According written testimony by Joseph O’Connell of East Hawaii Friends of Foster Families, who shepherded what he called a “grassroots effort” to create the legislation, “Child Welfare League of America recommends social workers carry a caseload of no more than 12-15 children. Currently East Hawaii workers carry an average of 40.”

The bill as it was originally written called for a cap of 20 children per case worker.

“We realize that, at the last minute, we have, like, $120 million soaked up (for disaster relief) by Kauai, which of course, they needed, and we realize this is the first year we’ve approached the (Legislature) asking for anything, and only about seven percent of bills survive. With all that in mind, we’re really happy with the results,” said O’Connell, a private nonprofit social worker who grew up in foster care on the Big Island and is now a foster parent.

“What we wanted, really, more importantly than the positions, is the accountability and the legislative intervention, and we got that. They’re going to be required to submit annual reports. It’s a five-year pilot project. So we hope that this is a foot in the door. And our greater hope is that we will get the cap in place someday and it will be implemented statewide.”

San Buenaventura, who Todd credited for her role in writing the bill, praised O’Connell for coming up with the idea of a pilot study.

“By making it a pilot study for East Hawaii only, it highlighted the problems of the system, which is doing its best,” San Buenaventura said. “Percentage-wise, per capita, in East Hawaii, we have a high rate of child abuse cases. And they’re thinking it’s because the system is stretched thin. And it’s stretched thin because the Legislature and the administrators … don’t realize the geographic distance between Ka‘u and Honokaa. It takes a four-hour round-trip and (caseworkers) still have to come back to Hilo to do paperwork for the one case study.”

Extreme abuse cases in East Hawaii include Peter Kema Jr., aka “Peter Boy,” a 6-year-old boy who died of septic shock due to abuse in 1997 and whose body was discarded by his father, now serving 20 years for manslaughter; Shaelynn Lehano-Stone, a 9-year-old home-schooled Hilo girl who died in 2016, allegedly of starvation, and whose parents and maternal grandmother face murder charges; and “Alexis,” a 10-year-old Puna girl starved and tortured in 2005 while in the care of Hyacinth Poouahi, a friend of the girl’s mother. Alexis survived, but is permanently disabled, while Poouahi is serving a 20-year prison term.

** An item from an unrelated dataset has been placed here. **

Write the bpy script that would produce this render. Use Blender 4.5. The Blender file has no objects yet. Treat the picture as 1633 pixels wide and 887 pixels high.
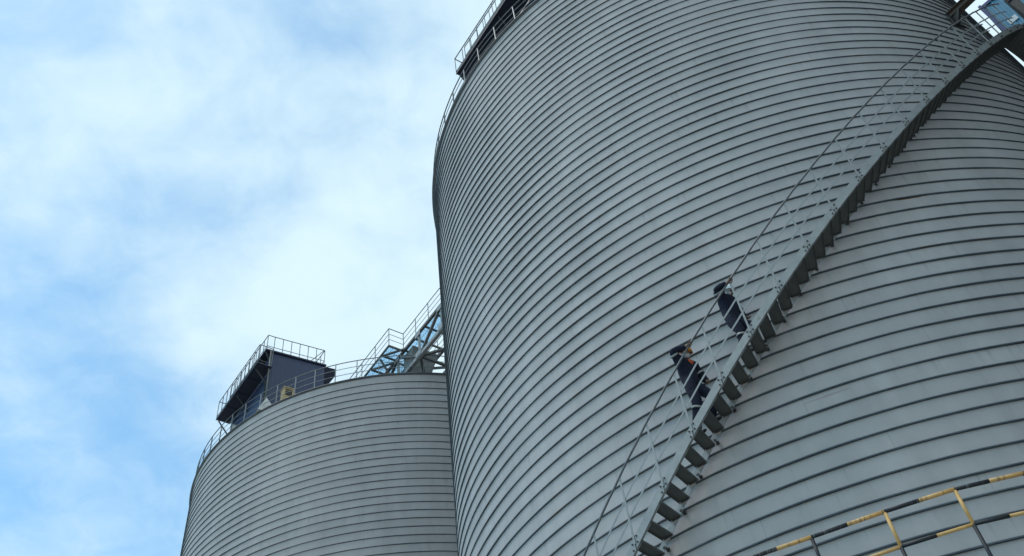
import bpy, bmesh, math, random
import numpy as np
from mathutils import Vector, Matrix
random.seed(4)
C = bpy.context.scene
COL = C.collection
EYE = 1.6                       # the camera stands 1.6 m above the ground; every number below is measured from the eye
rad = math.radians

# ------------------------------------------------------------------ helpers
class MB:
    def __init__(s): s.v = []; s.f = []; s.m = []
    def add(s, vs, fs, m=0):
        n = len(s.v); s.v += [tuple(a) for a in vs]; s.f += [tuple(n+i for i in f) for f in fs]; s.m += [m]*len(fs)
    def hexa(s, p, m=0):        # 8 corners: bottom ring then top ring
        s.add(p, [(3,2,1,0),(4,5,6,7),(0,1,5,4),(1,2,6,5),(2,3,7,6),(3,0,4,7)], m)
    def box(s, c, size, X=(1,0,0), Y=(0,1,0), Z=(0,0,1), m=0):
        c = Vector(c); X = Vector(X)*size[0]/2; Y = Vector(Y)*size[1]/2; Z = Vector(Z)*size[2]/2
        s.hexa([c-X-Y-Z, c+X-Y-Z, c+X+Y-Z, c-X+Y-Z, c-X-Y+Z, c+X-Y+Z, c+X+Y+Z, c-X+Y+Z], m)
    def bar(s, a, b, w, h, up=(0,0,1), m=0):   # rectangular bar from a to b
        a = Vector(a); b = Vector(b); d = (b-a); L = d.length; d /= L
        u = Vector(up); x = d.cross(u)
        if x.length < 1e-4: x = d.cross(Vector((1,0,0)))
        x.normalize(); y = x.cross(d)
        s.box((a+b)/2, (w, L, h), x, d, y, m)
    def tube(s, pts, r, n=8, m=0, caps=True):
        pts = [Vector(p) for p in pts]; base = len(s.v); up = Vector((0,0,1)); px = None
        for i, p in enumerate(pts):
            d = (pts[min(i+1, len(pts)-1)]-pts[max(i-1, 0)]).normalized()
            if px is None:
                px = d.cross(up)
                if px.length < 1e-3: px = d.cross(Vector((1,0,0)))
            px = (px-d*px.dot(d)).normalized(); y = d.cross(px)
            for k in range(n):
                a = 2*math.pi*k/n; s.v.append(tuple(p+(px*math.cos(a)+y*math.sin(a))*r))
        for i in range(len(pts)-1):
            for k in range(n):
                a = base+i*n+k; b = base+i*n+(k+1) % n
                s.f.append((a, b, b+n, a+n)); s.m.append(m)
        if caps:
            s.f.append(tuple(base+k for k in range(n))[::-1]); s.m.append(m)
            s.f.append(tuple(base+(len(pts)-1)*n+k for k in range(n))); s.m.append(m)
    def lathe(s, c, prof, n=16, m=0, Z=(0,0,1), X=(1,0,0)):
        c = Vector(c); Z = Vector(Z).normalized(); X = Vector(X); X = (X-Z*X.dot(Z)).normalized(); Y = Z.cross(X); b = len(s.v)
        for r, z in prof:
            for k in range(n):
                a = 2*math.pi*k/n; s.v.append(tuple(c+Z*z+(X*math.cos(a)+Y*math.sin(a))*r))
        for i in range(len(prof)-1):
            for k in range(n):
                a = b+i*n+k; q = b+i*n+(k+1) % n
                s.f.append((a, q, q+n, a+n)); s.m.append(m)

def wloc(p):
    return p.get('_w') and Vector(p['_w']) or Vector((0,0,0))
WL = {}
def obj(name, mb, mats, parent=None, smooth=False, origin=None):
    """link the shapes of mb (given in scene coordinates) as ONE mesh object"""
    o0 = Vector(origin) if origin is not None else (WL[parent.name] if parent is not None else Vector((0,0,0)))
    me = bpy.data.meshes.new(name)
    me.from_pydata([tuple(Vector(v)-o0) for v in mb.v], [], mb.f)
    if not isinstance(mats, (list, tuple)): mats = [mats]
    for m in mats: me.materials.append(m)
    if len(mats) > 1: me.polygons.foreach_set('material_index', mb.m)
    if smooth: me.polygons.foreach_set('use_smooth', [True]*len(me.polygons))
    me.update()
    o = bpy.data.objects.new(name, me); COL.objects.link(o)
    if parent is not None:
        o.parent = parent; o.location = o0-WL[parent.name]
    else: o.location = o0
    WL[o.name] = o0.copy()
    return o
def thing(name, label, cat, loc, group=None):
    o = bpy.data.objects.new(name, None); COL.objects.link(o); o.location = loc; o.empty_display_size = .2
    o['label'] = label; o['category'] = cat
    if group: o['group'] = group
    WL[o.name] = Vector(loc); return o
def tag(o, label, cat, group=None):
    o['label'] = label; o['category'] = cat
    if group: o['group'] = group
    return o
def structure(o): o['kind'] = 'structure'; return o
def clone(o, parent, loc, rz):
    c = o.copy(); COL.objects.link(c); c.parent = parent; c.location = Vector(loc)-WL[parent.name]; c.rotation_euler = (0,0,rz); return c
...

“I really gotta hand it to the advocates like Joseph O’Connell who highlighted the problem and made it front page in Honolulu,” San Buenaventura said. “Just because you hear of these cases separately, you don’t see the systemic problem until he started putting it together and made it easy for Honolulu to understand the problem in East Hawaii.”

Sen. Josh Green, a Kona Democrat and emergency room physician who was the Senate chairman of the conference committee, said the bill, when it becomes law, “will make a big difference in helping kids that are in crisis.”

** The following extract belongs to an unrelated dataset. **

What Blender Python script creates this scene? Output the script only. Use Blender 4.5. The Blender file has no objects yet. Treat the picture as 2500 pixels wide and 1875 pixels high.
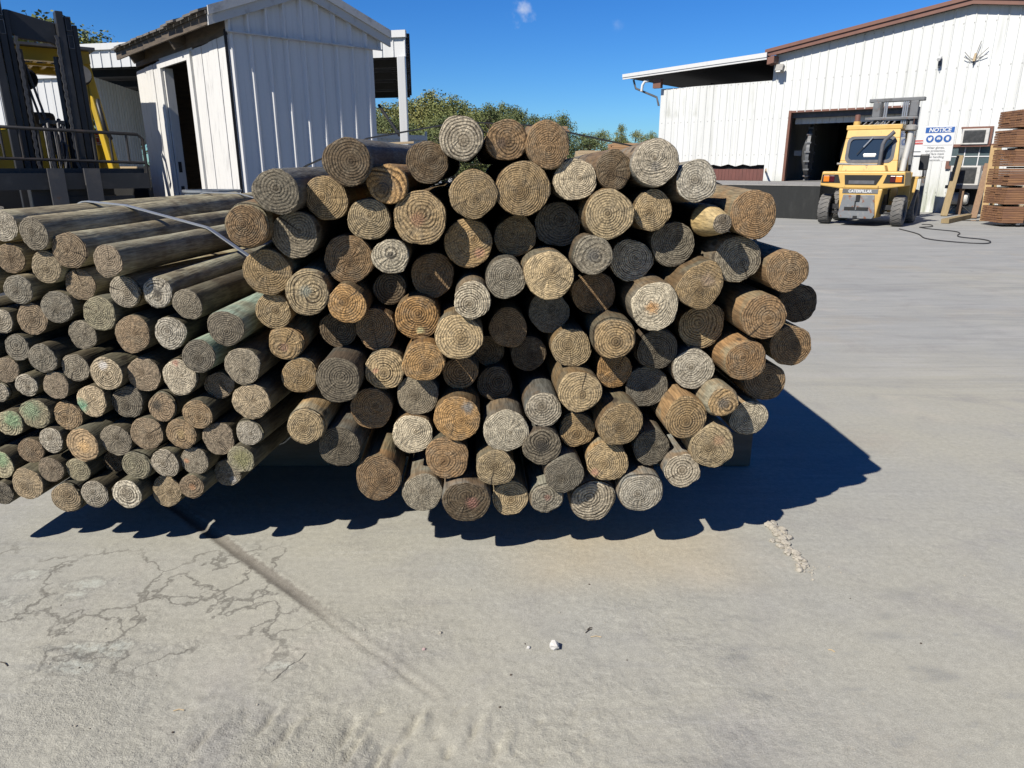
import bpy, bmesh, math, random
import numpy as np
from mathutils import Vector, Matrix, noise as mnoise

R = math.radians
rng = random.Random(7)
scene = bpy.context.scene
COL = scene.collection

# ---------------------------------------------------------------- camera
F_PX, CX, CY = 1733.0, 1250.0, 937.5          # focal length and centre in photo pixels
PITCH, CAM_H = R(16.9), 1.5
cam_d = bpy.data.cameras.new('camera')
cam = bpy.data.objects.new('camera', cam_d)
COL.objects.link(cam)
cam.location = (0, 0, CAM_H)
cam.rotation_euler = (R(90) - PITCH, 0, 0)
cam_d.sensor_width = 36.0
cam_d.lens = 36.0 * F_PX / 2500.0
cam_d.clip_end = 2000.0
cam_d.clip_start = 0.05
scene.camera = cam
cp, sp = math.cos(PITCH), math.sin(PITCH)

def ray(px, py):
    x, u = (px - CX) / F_PX, (CY - py) / F_PX
    return Vector((x, cp + u * sp, -sp + u * cp))

def at(px, py, fwd):                            # point seen at a photo pixel, at a known distance ahead
    d = ray(px, py)
    return Vector((0, 0, CAM_H)) + d * (fwd / d.y)

def gnd(px, py, z=0.0):
    d = ray(px, py)
    return Vector((0, 0, CAM_H)) + d * ((z - CAM_H) / d.z)

# ---------------------------------------------------------------- mesh helpers
class MB:
    def __init__(s): s.v, s.f, s.sm = [], [], []
    def add(s, vs, fs, smooth=False):
        o = len(s.v); s.v += [tuple(p) for p in vs]
        s.f += [tuple(i + o for i in f) for f in fs]; s.sm += [smooth] * len(fs)
        return s
    def box(s, c, size, rz=0.0, rx=0.0, ry=0.0, taper=1.0):
        hx, hy, hz = size[0] / 2, size[1] / 2, size[2] / 2
        m = Matrix.Rotation(rz, 3, 'Z') @ Matrix.Rotation(ry, 3, 'Y') @ Matrix.Rotation(rx, 3, 'X')
        vs = []
        for z in (-1, 1):
            t = taper if z > 0 else 1.0
            for x, y in ((-1, -1), (1, -1), (1, 1), (-1, 1)):
                vs.append(Vector(c) + m @ Vector((x * hx * t, y * hy * t, z * hz)))
        return s.add(vs, [(3, 2, 1, 0), (4, 5, 6, 7), (0, 1, 5, 4), (1, 2, 6, 5), (2, 3, 7, 6), (3, 0, 4, 7)])
    def bbox(s, a, b):
        return s.box([(a[i] + b[i]) / 2 for i in range(3)], [abs(b[i] - a[i]) for i in range(3)])
    def prism(s, pts, vec):                     # closed polygon pushed along vec
        n = len(pts); vec = Vector(vec)
        vs = [Vector(p) for p in pts] + [Vector(p) + vec for p in pts]
        nrm = Vector((0, 0, 0))
        for i in range(n):
            a, b = vs[i], vs[(i + 1) % n]
            nrm += a.cross(b)
        if nrm.dot(vec) > 0:
            fs = [tuple(range(n))[::-1], tuple(range(n, 2 * n))]
            fs += [(i, (i + 1) % n, n + (i + 1) % n, n + i) for i in range(n)]
        else:
            fs = [tuple(range(n)), tuple(range(n, 2 * n))[::-1]]
            fs += [(n + i, n + (i + 1) % n, (i + 1) % n, i) for i in range(n)]
        return s.add(vs, fs)
    def beam(s, a, b, w, h, up=(0, 0, 1)):      # rectangular bar from a to b
        a, b = Vector(a), Vector(b); d = (b - a).normalized()
        up = Vector(up)
        if abs(d.dot(up)) > .98: up = Vector((0, 1, 0))
        x = d.cross(up).normalized(); y = x.cross(d)
        p = [a + x * (i * w / 2) + y * (j * h / 2) for i, j in ((-1, -1), (1, -1), (1, 1), (-1, 1))]
        return s.prism(p, b - a)
    def tube(s, pts, r, seg=8, caps=True):
        pts = [Vector(p) for p in pts]; n = len(pts); vs = []
        rs = r if isinstance(r, (list, tuple)) else [r] * n
        ref = None
        for i, p in enumerate(pts):
            d = (pts[min(i + 1, n - 1)] - pts[max(i - 1, 0)]).normalized()
            if ref is None:
                ref = Vector((0, 0, 1)) if abs(d.z) < .9 else Vector((1, 0, 0))
            x = d.cross(ref).normalized(); y = x.cross(d).normalized(); ref = y
            for k in range(seg):
                t = 2 * math.pi * k / seg
                vs.append(p + x * (rs[i] * math.cos(t)) + y * (rs[i] * math.sin(t)))
        fs = []
        for i in range(n - 1):
            for k in range(seg):
                k2 = (k + 1) % seg
                fs.append((i * seg + k2, i * seg + k, (i + 1) * seg + k, (i + 1) * seg + k2))
        s.add(vs, fs, True)
        if caps:
            s.add(vs[:seg], [tuple(range(seg))]); s.add(vs[-seg:], [tuple(range(seg))[::-1]])
        return s
    def lathe(s, prof, axis_o=(0, 0, 0), axis=(0, 0, 1), seg=24):
        a = Vector(axis).normalized(); ref = Vector((0, 0, 1)) if abs(a.z) < .9 else Vector((1, 0, 0))
        x = a.cross(ref).normalized(); y = a.cross(x); o = Vector(axis_o); vs, fs = [], []
        for r, h in prof:
            for k in range(seg):
                t = 2 * math.pi * k / seg
                vs.append(o + a * h + x * (r * math.cos(t)) + y * (r * math.sin(t)))
        for i in range(len(prof) - 1):
            for k in range(seg):
                k2 = (k + 1) % seg
                fs.append((i * seg + k, i * seg + k2, (i + 1) * seg + k2, (i + 1) * seg + k))
        s.add(vs, fs, False)
        return s
    def build(s, name, m, parent=None, smooth=None, bevel=0.0):
        me = bpy.data.meshes.new(name)
        me.from_pydata(s.v, [], s.f)
        me.polygons.foreach_set('use_smooth', s.sm if smooth is None else [smooth] * len(s.f))
        me.update()
        o = bpy.data.objects.new(name, me)
        if m: me.materials.append(m)
        COL.objects.link(o)
        if parent: o.parent = parent
        if bevel > 0:
            b = o.modifiers.new('bevel', 'BEVEL'); b.width = bevel; b.segments = 2; b.limit_method = 'ANGLE'
        return o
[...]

“It could cut in half the caseload for some, and I think it will decrease by the dozens the number of worrisome outcomes that occur in the region,” Green said. “And it may very well help us avoid one or two of the catastrophes like we’ve seen. This is really a bill that could save lives.

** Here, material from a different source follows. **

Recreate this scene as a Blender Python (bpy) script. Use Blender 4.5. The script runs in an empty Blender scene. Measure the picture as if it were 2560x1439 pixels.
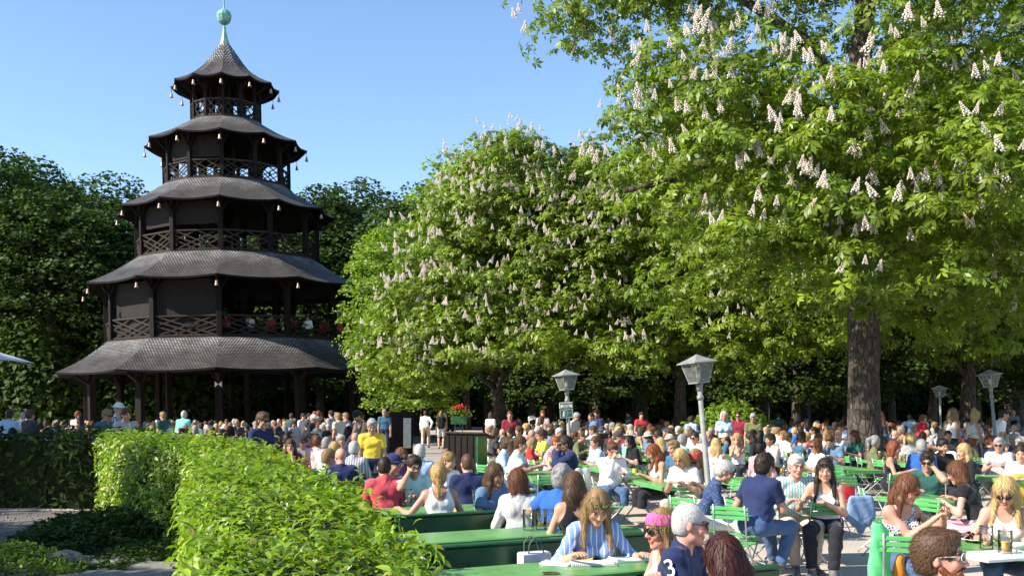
import bpy, math, random
import numpy as np
from math import sin, cos, pi, radians as R_, atan2, sqrt, hypot
from mathutils import Vector, Matrix, Euler

# ---------------------------------------------------------------- camera, sky, sun, exposure
S = bpy.context.scene
COL = S.collection
F = 2500.0; HY = 1016.0; HC = 1.9            # focal length and horizon in photo pixels, eye height
cam_d = bpy.data.cameras.new('camera'); cam = bpy.data.objects.new('camera', cam_d); COL.objects.link(cam)
cam.location = (0, 0, HC); cam.rotation_euler = (pi/2, 0, 0)
cam_d.sensor_width = 36; cam_d.lens = 36*F/2560; cam_d.shift_y = (HY-719.5)/2560
cam_d.clip_start = 0.1; cam_d.clip_end = 2000
S.camera = cam
SUN_EL = 36.0; SX, SY = -0.93, -0.365         # horizontal direction towards the sun
_n = hypot(SX, SY); SX /= _n; SY /= _n
W = bpy.data.worlds.new('World'); S.world = W; W.use_nodes = True
nt = W.node_tree; nt.nodes.clear()
o_ = nt.nodes.new('ShaderNodeOutputWorld'); b_ = nt.nodes.new('ShaderNodeBackground'); k_ = nt.nodes.new('ShaderNodeTexSky')
k_.sky_type = 'NISHITA'; k_.sun_disc = False; k_.sun_elevation = R_(SUN_EL); k_.sun_rotation = atan2(SX, SY)
k_.air_density = 1.0; k_.dust_density = 0.0; k_.ozone_density = 3.2; k_.altitude = 500
b_.inputs[1].default_value = 0.12
nt.links.new(k_.outputs[0], b_.inputs[0]); nt.links.new(b_.outputs[0], o_.inputs[0])
sd = bpy.data.lights.new('sun', 'SUN'); sd.energy = 4.6; sd.angle = R_(0.5); sd.color = (1.0, 0.93, 0.82)
so = bpy.data.objects.new('sun', sd); COL.objects.link(so)
so.rotation_euler = Vector((SX*cos(R_(SUN_EL)), SY*cos(R_(SUN_EL)), sin(R_(SUN_EL)))).to_track_quat('Z', 'Y').to_euler()
S.view_settings.view_transform = 'Standard'; S.view_settings.look = 'None'; S.view_settings.gamma = 1
S.view_settings.exposure = 1.12
try:
    S.cycles.max_bounces = 6; S.cycles.transparent_max_bounces = 12; S.cycles.diffuse_bounces = 3
except Exception: pass

rnd = random.Random(7); rng = np.random.default_rng(7)
def at(px, py, Y): return Vector(((px-1280)/F*Y, Y, HC-(py-HY)/F*Y))
def onz(px, py, z):
    Y = (HC-z)*F/(py-HY); return Vector(((px-1280)/F*Y, Y, z))

# ---------------------------------------------------------------- tagging and building helpers
def tag(o, label=None, cat=None, group=None, kind=None):
    if label: o['label'] = label
    if cat: o['category'] = cat
    if group: o['group'] = group
    if kind: o['kind'] = kind
    return o
def empty(name, loc=(0,0,0), rz=0.0):
    o = bpy.data.objects.new(name, None); COL.objects.link(o); o.location = loc; o.rotation_euler = (0,0,rz)
    o.empty_display_size = 0.2; return o
def children(o): return [c for c in COL.objects if c.parent is o]
def copy_tree(o, parent=None, kids=None):
    c = o.copy(); COL.objects.link(c); c.parent = parent
    for ch in list(o.children): copy_tree(ch, c)
    return c
class MB:
    """collects simple solids and links them as one mesh"""
    def __init__(s): s.v = []; s.f = []; s.m = []; s.mi = 0
    def add(s, vs, fs, M=None):
        n = len(s.v)
        if M is not None: vs = [M @ Vector(p) for p in vs]
        s.v += [tuple(p) for p in vs]; s.f += [tuple(i+n for i in f) for f in fs]; s.m += [s.mi]*len(fs)
        return s
    def box(s, c, d, M=None, bev=0.0):
        x, y, z = d[0]/2, d[1]/2, d[2]/2
        if bev <= 0:
            vs = [(c[0]+i*x, c[1]+j*y, c[2]+k*z) for i in (-1,1) for j in (-1,1) for k in (-1,1)]
            fs = [(0,1,3,2),(4,6,7,5),(0,4,5,1),(2,3,7,6),(0,2,6,4),(1,5,7,3)]
            return s.add(vs, fs, M)
        b = min(bev, x*.9, y*.9, z*.9); vs = []; idx = {}
        for i in (-1,1):
            for j in (-1,1):
                for k in (-1,1):
                    for a in range(3):
                        e = [x-b, y-b, z-b]; e[a] += b
                        idx[(i,j,k,a)] = len(vs); vs.append((c[0]+i*e[0], c[1]+j*e[1], c[2]+k*e[2]))
        fs = []
        def q(l, flip): fs.append(tuple(l[::-1] if flip else l))
        for i in (-1,1):
            q([idx[(i,-1,-1,0)], idx[(i,1,-1,0)], idx[(i,1,1,0)], idx[(i,-1,1,0)]], i < 0)
            q([idx[(-1,i,-1,1)], idx[(-1,i,1,1)], idx[(1,i,1,1)], idx[(1,i,-1,1)]], i < 0)
            q([idx[(-1,-1,i,2)], idx[(1,-1,i,2)], idx[(1,1,i,2)], idx[(-1,1,i,2)]], i < 0)
        for i in (-1,1):
            for j in (-1,1):
                q([idx[(i,j,-1,0)], idx[(i,j,-1,1)], idx[(i,j,1,1)], idx[(i,j,1,0)]], i*j < 0)
                q([idx[(i,-1,j,0)], idx[(i,1,j,0)], idx[(i,1,j,2)], idx[(i,-1,j,2)]], i*j < 0)
                q([idx[(-1,i,j,1)], idx[(-1,i,j,2)], idx[(1,i,j,2)], idx[(1,i,j,1)]], i*j < 0)
                for k in (-1,1): q([idx[(i,j,k,0)], idx[(i,j,k,1)], idx[(i,j,k,2)]], i*j*k < 0)
        return s.add(vs, fs, M)
    def bar(s, a, b, w, h, up=(0,0,1), M=None, bev=0.0):
        a, b = Vector(a), Vector(b); d = b-a; L = d.length
        if L < 1e-6: return s
        z = d/L; x = Vector(up).cross(z)
        if x.length < 1e-4: x = Vector((1,0,0)).cross(z)
        x.normalize(); y = z.cross(x)
        T = Matrix((( x.x,y.x,z.x,(a.x+b.x)/2),(x.y,y.y,z.y,(a.y+b.y)/2),(x.z,y.z,z.z,(a.z+b.z)/2),(0,0,0,1)))
        if M is not None: T = M @ T
        return s.box((0,0,0), (w,h,L), T, bev)
    def tube(s, pts, rad, n=8, M=None, caps=True):
        pts = [Vector(p) for p in pts]; rs = rad if hasattr(rad, '__len__') else [rad]*len(pts)
        vs = []; fs = []; prev = None
        for i, p in enumerate(pts):
            t = (pts[min(i+1,len(pts)-1)]-pts[max(i-1,0)]).normalized()
            if prev is None:
                x = t.orthogonal().normalized()
            else:
                x = (prev - t*prev.dot(t)); x = x.normalized() if x.length > 1e-5 else t.orthogonal().normalized()
            prev = x; y = t.cross(x)
            for j in range(n):
                a = 2*pi*j/n; vs.append(p+(x*cos(a)+y*sin(a))*rs[i])
        for i in range(len(pts)-1):
            for j in range(n):
                k = (j+1) % n; fs.append((i*n+j, i*n+k, (i+1)*n+k, (i+1)*n+j))
        if caps: fs.append(tuple(range(n))[::-1]); fs.append(tuple((len(pts)-1)*n+j for j in range(n)))
        return s.add(vs, fs, M)
    def lathe(s, prof, n=24, M=None, caps=False):
        vs = []; fs = []
        for r, z in prof:
            for j in range(n):
                a = 2*pi*j/n; vs.append((r*cos(a), r*sin(a), z))
        for i in range(len(prof)-1):
            for j in range(n):
                k = (j+1) % n; fs.append((i*n+j, i*n+k, (i+1)*n+k, (i+1)*n+j))
        if caps: fs.append(tuple(range(n))[::-1]); fs.append(tuple((len(prof)-1)*n+j for j in range(n)))
        return s.add(vs, fs, M)
    def build(s, name, mat, parent=None, smooth=False):
        me = bpy.data.meshes.new(name); me.from_pydata(s.v, [], s.f)
        for m in (mat if isinstance(mat, (list, tuple)) else [mat]): me.materials.append(m)
        me.polygons.foreach_set('material_index', s.m)
        if smooth: me.polygons.foreach_set('use_smooth', [True]*len(me.polygons))
        me.update()
        o = bpy.data.objects.new(name, me); COL.objects.link(o); o.parent = parent
        return o
def np_mesh(name, V, Fq, mat, parent=None, smooth=False, col=None):
    """big quad mesh from numpy arrays"""
    me = bpy.data.meshes.new(name); V = np.asarray(V, np.float32); Fq = np.asarray(Fq, np.int32); k = Fq.shape[1]
    me.vertices.add(len(V)); me.vertices.foreach_set('co', V.ravel())
    me.loops.add(Fq.size); me.loops.foreach_set('vertex_index', Fq.ravel())
    me.polygons.add(len(Fq)); me.polygons.foreach_set('loop_start', np.arange(0, Fq.size, k, dtype=np.int32))
    me.polygons.foreach_set('loop_total', np.full(len(Fq), k, np.int32))
    if smooth: me.polygons.foreach_set('use_smooth', np.ones(len(Fq), bool))
    for m in (mat if isinstance(mat, (list, tuple)) else [mat]): me.materials.append(m)
    me.update(calc_edges=True)
    if col is not None:
        at_ = me.color_attributes.new('Col', 'FLOAT_COLOR', 'POINT')
        c = np.ones((len(V), 4), np.float32); c[:, :col.shape[1]] = col; at_.data.foreach_set('color', c.ravel())
    if name is None: return me
    o = bpy.data.objects.new(name, me); COL.objects.link(o); o.parent = parent
    return o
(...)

“… As a doc, I’ve treated some children in circumstances where they’ve been abused or neglected. And I always wondered if I was sending them back into a safe setting. So this gives me, as a doctor, kind of a sense of satisfaction that our kids will be better taken care of.”

O’Connell referred to failing reviews of CWS by the U.S. Department of Health and Human Services in 2009 and 2017. The federal reviews found the state agency not in substantial conformity with any of the seven categories it evaluated, including quality assurance and foster parent licensing, recruitment and retention.

“We’re one of 15 states in the nation that completely failed it twice,” he said. “And this is the only bill that was in front of the Legislature this session aimed at making things better, so that we don’t completely fail the next federal review and so we don’t jeopardize our federal funds, either, because you have to remain in compliance to be eligible for those funds.”

State DHS spokeswoman Ke‘opu Reelitz said in an email that the agency hasn’t seen a copy of the bill’s conference draft, but added the department has been working with the Department of Human Resources Development and the Hawaii Government Employees Association “to improve hiring processes and retention” and “shorten the amount of time it takes for us to hire specific positions.”

”We have appreciated the opportunity to work with the state Legislature, the community, other agencies, HGEA and staff to improve Child Welfare Services,” Reelitz said. “We are committed to improving the Department of Human Services and how we serve our communities. We believe this bill allows us to explore collaborative and new ways to support our staff and, in turn, the children of Hawaii.”